The Virgins @ Great American Music Hall, SF, 5/20/09

The Virgins  played San Francisco’s Great American Music Hall  on 5/20 with fantastically dark opener Anya Marina  (my favorite song of hers was “Move You” ). I really like The Virgins, but somehow nothing felt especially noteworthy about their performance. They’re a pretty interesting NYC indie band, one of the many prospective “next-big-things” to ferment in the Big Apple. It’s an expectation easy enough to justify with the group’s uniquely sardonic lyrics and surprisingly versatile brand of garage punk. They seem as much at home with their punky roots, as in tracks like “Louisa,” as with a more commercial sound, such as in their single “Rich Girls.”  The tone and energy level varies greatly by each song. Where “She’s Expensive,” one of my favorites at the GAMH show, features a gnarly, staccato guitar and bass keeping pace with fast-paced, driving drums, “Love Is Colder Than Death”  is slower and more thoughtful, and came across weaker live, and was especially ill suited to be the show-ender. It didn’t feel like the finale, and it didn’t seem like anybody in the crowd was fooled: the band hadn’t even played “Week of Danger,” one of their number one singles from ’08; thusly the applause required to solicit the band’s obviously pre-planned return to stage felt more forced than spontaneous, and made the band and their frontman Donald Cummings seem a little presumptuous.

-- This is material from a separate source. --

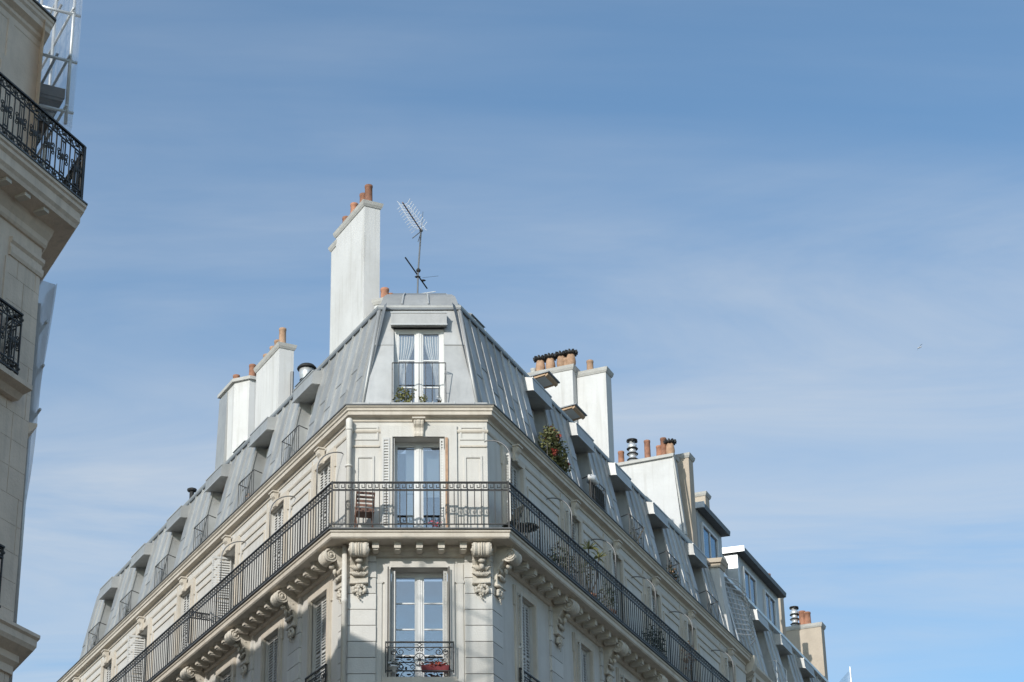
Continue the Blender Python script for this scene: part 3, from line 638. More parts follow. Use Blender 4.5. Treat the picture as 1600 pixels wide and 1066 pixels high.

What really sets The Virgins apart are their lyrics, solely the work of Cummings who is also the band’s founder. He started writing the songs by himself in his apartment in New York before enlisting the help of his friends, guitarist Nick Oates and bassist Nick Ackerman, to record The Virgins ’07, a five-track EP. They started passing the record out at clubs and parties around town and it began to circulate hand to hand on its own before an agent for Atlanta Records heard it, tracked the group down and signed them even before they were fully formed.

While Oates and Ackerman on guitar and bass are indispensable and ideally suited, Donald Cummings is the soul of the band. He doesn’t play any instruments regularly, just struts around the stage acting punk rock and peeling off the dry, thoroughly unsentimental lyrics. And great lyrics they are, the kind that make you feel hip and envious at the same time, like in “Week of Danger,”  a song that’s essentially about a girl who likes him more than he likes her: “So is there something that you like about her/ Yes/ I like the way her body bends in half/ And is there something that you love about her/ No/ Man if she’s playing hard to get I’m out the door.” The track “She’s Expensive” turns the dynamic around: “It takes a lot to change her mind/ she’s expensive, she’s expensive/ I can’t stop myself from chasing.” There’s something refreshing in the honest bluntness of both of them, and Cummings’ multi-faceted writing certainly bodes well for the bands’ prospects. Their single “Rich Girls” made it to #68 on Rolling Stone’s “100 Best Songs of 2008,” they performed on David Letterman, and their songs have been featured on such pop-culture incubators as Gossip Girls and MTV’s The City. It’s probably fair to say that we haven’t heard the last of them.